Bifurcation of periodic orbits for the $N$-body problem, from a non geometrical family of solutions

TL;DR

This paper discovers a new family of periodic solutions in the $N$-body problem through analytic continuation, revealing bifurcations from known geometrical families and establishing the existence of non-planar solutions for arbitrary masses and bodies.

Contribution

The authors identify a non-geometrical family of solutions and derive an exact bifurcation formula, expanding understanding of periodic orbits in the $N$-body problem.

Findings

Discovery of a new family of periodic solutions not part of the classical geometrical family.

Derivation of an exact bifurcation point formula for these solutions.

Proof of existence of non-planar periodic solutions for arbitrary masses and number of bodies.

Abstract

Given two positive real numbers $M$ and $m$ and an integer $n>2$, it is well known that we can find a family of solutions of the $(n+1)$-body problem where the body with mass $M$ stays put at the origin and the other $n$ bodies, all with the same mass $m$, move on the $x$-$y$ plane following ellipses with eccentri\-city $e$. It is expected that this geometrical family that depends on $e$, has some bifurcations that produce solutions where the body in the center moves on the $z$-axis instead of staying put in the origin.

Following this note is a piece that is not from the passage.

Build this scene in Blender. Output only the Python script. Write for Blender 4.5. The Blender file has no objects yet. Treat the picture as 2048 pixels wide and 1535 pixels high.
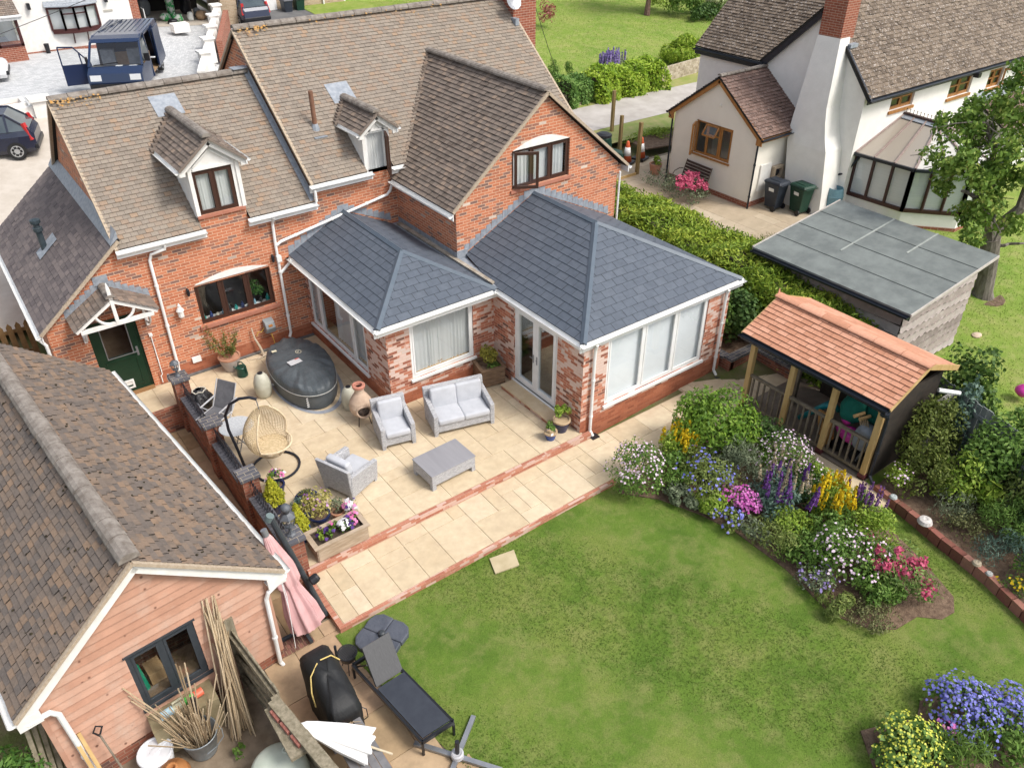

By doing an analytic continuation of a periodic numerical solution of the $4$-body problem --the one displayed on the video http://youtu.be/2Wpv6vpOxXk --we surprisingly discovered that the origin of this periodic solution is not part of the geometrical family of elliptical solutions parametrized by the eccentricity $e$. It comes from a not so geometrical but easier to describe family. Having noticed this new family, the authors find an exact formula for the bifurcation point in this new family and use it to show the existence of a non-planar periodic solution for any pair of masses $M$, $m$, and any integer $n$. As a particular example, we find a solution where three bodies with mass $3$ move around a body with mass $7$ that moves up and down.